The Nov. 1 test was of Russia's new Topol-M ICBM. The 6,000-mile range missile has unique capabilities, making it virtually invulnerable, Russia's leading television broadcaster, Channel 1, said Wednesday.
The pro-Kremlin newspaper Trud said the American anti-missile defense umbrella was no longer a problem for Russia because the test-launch demonstrated that the newest warhead could overcome it.
The Topol-M was test-fired from a ground-based launcher and hit a target in a testing ground in the former Soviet republic of Kazakhstan in Central Asia, the Russia Defense Ministry reported.
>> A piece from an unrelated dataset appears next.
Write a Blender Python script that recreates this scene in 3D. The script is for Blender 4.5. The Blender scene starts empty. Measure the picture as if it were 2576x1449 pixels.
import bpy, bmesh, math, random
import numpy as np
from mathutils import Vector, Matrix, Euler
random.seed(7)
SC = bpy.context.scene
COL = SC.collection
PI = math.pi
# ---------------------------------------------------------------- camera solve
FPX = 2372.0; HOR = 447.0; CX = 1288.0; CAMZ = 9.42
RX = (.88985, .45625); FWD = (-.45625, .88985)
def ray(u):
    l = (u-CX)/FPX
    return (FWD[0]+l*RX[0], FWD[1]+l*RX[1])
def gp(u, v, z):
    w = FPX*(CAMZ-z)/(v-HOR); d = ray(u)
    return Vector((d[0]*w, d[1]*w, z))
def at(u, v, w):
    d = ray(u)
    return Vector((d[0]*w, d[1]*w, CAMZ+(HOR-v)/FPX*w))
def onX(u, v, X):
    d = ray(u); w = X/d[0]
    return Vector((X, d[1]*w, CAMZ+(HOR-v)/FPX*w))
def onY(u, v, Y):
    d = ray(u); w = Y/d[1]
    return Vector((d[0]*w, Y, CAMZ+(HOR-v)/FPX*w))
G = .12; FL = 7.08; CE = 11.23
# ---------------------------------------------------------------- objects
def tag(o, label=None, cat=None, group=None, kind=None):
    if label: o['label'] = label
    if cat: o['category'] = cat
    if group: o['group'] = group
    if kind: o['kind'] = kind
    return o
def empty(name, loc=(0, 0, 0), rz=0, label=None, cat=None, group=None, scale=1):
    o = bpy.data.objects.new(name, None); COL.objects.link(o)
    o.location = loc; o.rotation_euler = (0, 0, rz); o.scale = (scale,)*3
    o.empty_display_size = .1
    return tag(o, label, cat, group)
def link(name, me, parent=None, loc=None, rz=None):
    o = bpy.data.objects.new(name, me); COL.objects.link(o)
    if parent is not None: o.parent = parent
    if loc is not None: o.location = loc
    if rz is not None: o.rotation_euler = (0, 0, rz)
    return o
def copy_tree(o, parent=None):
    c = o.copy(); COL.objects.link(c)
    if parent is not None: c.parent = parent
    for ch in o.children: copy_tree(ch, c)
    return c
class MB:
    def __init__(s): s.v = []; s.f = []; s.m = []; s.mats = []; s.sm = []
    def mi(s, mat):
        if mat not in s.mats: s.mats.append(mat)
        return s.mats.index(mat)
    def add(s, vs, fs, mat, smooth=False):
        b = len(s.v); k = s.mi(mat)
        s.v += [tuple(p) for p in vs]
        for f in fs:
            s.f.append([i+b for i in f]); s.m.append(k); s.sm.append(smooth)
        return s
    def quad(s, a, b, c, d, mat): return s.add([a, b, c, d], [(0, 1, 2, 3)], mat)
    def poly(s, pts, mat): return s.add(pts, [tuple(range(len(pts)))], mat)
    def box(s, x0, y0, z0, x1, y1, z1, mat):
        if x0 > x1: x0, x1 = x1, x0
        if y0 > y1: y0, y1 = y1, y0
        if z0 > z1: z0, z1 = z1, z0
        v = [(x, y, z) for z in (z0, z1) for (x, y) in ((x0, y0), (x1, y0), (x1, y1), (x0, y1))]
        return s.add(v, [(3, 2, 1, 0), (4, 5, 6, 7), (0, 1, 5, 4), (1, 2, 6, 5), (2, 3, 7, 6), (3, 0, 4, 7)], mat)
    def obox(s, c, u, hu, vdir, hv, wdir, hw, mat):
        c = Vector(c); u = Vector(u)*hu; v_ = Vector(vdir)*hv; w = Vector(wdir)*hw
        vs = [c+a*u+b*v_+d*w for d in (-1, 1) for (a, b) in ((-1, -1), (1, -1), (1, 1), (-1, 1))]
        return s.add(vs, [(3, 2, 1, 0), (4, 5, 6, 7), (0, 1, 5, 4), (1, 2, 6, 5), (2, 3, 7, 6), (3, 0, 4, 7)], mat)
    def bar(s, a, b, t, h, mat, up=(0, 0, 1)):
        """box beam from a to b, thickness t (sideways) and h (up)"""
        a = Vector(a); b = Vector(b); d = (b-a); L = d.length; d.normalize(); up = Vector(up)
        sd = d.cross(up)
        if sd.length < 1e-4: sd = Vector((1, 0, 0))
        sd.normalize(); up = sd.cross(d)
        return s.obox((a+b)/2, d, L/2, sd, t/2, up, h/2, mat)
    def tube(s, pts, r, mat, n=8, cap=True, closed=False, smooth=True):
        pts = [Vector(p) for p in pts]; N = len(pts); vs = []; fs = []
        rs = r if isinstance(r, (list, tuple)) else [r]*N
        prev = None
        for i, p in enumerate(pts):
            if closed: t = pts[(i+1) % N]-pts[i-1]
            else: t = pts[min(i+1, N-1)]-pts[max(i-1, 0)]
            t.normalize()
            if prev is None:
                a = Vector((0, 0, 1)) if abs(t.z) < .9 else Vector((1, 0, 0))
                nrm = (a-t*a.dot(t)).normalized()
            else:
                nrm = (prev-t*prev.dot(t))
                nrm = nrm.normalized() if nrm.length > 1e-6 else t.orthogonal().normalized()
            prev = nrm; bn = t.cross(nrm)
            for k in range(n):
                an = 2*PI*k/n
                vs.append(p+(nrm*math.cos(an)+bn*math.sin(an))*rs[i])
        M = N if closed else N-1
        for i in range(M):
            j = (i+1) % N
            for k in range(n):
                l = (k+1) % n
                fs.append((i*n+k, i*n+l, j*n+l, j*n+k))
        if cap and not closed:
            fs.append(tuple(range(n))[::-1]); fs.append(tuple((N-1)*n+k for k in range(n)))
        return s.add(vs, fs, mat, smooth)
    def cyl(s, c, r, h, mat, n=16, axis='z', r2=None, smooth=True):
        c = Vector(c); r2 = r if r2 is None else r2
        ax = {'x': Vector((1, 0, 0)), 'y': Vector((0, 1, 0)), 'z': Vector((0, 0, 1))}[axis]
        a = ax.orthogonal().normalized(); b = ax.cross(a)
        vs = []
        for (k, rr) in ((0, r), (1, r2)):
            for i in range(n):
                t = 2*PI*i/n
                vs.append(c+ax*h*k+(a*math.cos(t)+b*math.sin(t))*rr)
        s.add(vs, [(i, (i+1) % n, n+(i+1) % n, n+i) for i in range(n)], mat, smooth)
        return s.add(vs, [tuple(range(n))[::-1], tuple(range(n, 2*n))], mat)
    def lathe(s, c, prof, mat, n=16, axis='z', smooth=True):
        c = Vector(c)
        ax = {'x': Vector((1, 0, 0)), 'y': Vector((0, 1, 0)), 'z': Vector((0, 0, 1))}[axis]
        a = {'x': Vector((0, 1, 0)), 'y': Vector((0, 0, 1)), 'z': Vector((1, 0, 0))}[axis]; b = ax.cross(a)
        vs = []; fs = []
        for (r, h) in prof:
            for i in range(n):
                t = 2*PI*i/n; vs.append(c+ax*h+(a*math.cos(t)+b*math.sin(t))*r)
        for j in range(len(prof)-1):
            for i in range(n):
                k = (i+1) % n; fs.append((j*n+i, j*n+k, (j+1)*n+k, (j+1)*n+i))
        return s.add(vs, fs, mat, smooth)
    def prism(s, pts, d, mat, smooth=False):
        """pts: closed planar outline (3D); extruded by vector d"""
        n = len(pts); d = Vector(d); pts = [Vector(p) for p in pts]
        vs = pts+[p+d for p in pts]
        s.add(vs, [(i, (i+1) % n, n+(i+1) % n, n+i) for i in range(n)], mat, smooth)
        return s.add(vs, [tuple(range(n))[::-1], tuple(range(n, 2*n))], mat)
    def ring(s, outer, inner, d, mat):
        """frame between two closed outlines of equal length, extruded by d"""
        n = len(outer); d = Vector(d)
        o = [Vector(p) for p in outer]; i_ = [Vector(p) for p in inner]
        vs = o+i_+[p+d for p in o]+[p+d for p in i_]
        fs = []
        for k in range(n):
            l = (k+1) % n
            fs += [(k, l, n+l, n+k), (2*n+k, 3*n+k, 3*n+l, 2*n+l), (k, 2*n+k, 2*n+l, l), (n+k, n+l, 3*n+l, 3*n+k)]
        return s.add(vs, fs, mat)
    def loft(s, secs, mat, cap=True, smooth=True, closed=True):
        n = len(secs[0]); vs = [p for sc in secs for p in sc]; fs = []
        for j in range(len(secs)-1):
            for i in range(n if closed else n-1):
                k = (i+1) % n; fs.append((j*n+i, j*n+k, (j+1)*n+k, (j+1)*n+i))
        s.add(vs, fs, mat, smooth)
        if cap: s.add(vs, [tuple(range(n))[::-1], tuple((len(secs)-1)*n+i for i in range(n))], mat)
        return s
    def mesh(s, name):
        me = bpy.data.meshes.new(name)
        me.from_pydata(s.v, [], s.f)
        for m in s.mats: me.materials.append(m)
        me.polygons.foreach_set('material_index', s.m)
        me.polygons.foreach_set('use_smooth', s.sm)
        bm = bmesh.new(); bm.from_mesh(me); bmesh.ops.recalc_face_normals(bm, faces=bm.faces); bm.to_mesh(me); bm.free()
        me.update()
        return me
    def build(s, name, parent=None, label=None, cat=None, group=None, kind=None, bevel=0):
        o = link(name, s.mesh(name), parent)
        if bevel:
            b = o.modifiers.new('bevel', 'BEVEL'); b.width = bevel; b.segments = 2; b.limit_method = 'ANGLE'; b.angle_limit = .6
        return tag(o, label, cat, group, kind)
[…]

The Moscow newspaper Kommersant said the Russian military claimed that “maneuvers” by the warhead during the final stretch of its trajectory would prevent missile defense systems from intercepting and destroying the incoming missile. This would, therefore, be Moscow's “asymmetrical” response to the U.S. missile defense system, it said.
Deployment of the new warheads would begin next year, Strategic Missile Forces commander Gen. Nikolai Solovtsov announced last month.
Cybercast News Service correspondent Sergei Blagov, in analyzing the launch, noted that the test followed the test-firing of a Bulava missile from a nuclear-powered ballistic missile submarine. The Bulava is a modified, sea-based version of the land based Topol-M, he said.
“If successful, Topol-Bulava missiles would be the first intercontinental weapon system Moscow has created since it withdrew from the SALT-2 treaty with the U.S. in response to the American missile defense plans,” Blagov wrote.
In fact the ground-based anti-ballistic missile interceptor system currently being deployed in Alaska and California is not designed to protect the United States against any attack by the formidable Russian Strategic Rocket Forces, which remain, along with the U.S. strategic arsenal, the most formidable nuclear force on the planet. The system is only designed to protect against a few missiles launched by so-called “rogue” states such as North Korea or Iran.
“Russia has looked at equipping its new Topol missile with multiple warheads, an option that would reduce the weapon's vulnerability to the U.S. missile defense system, which is designed to attack one warhead at a time,” Blagov wrote.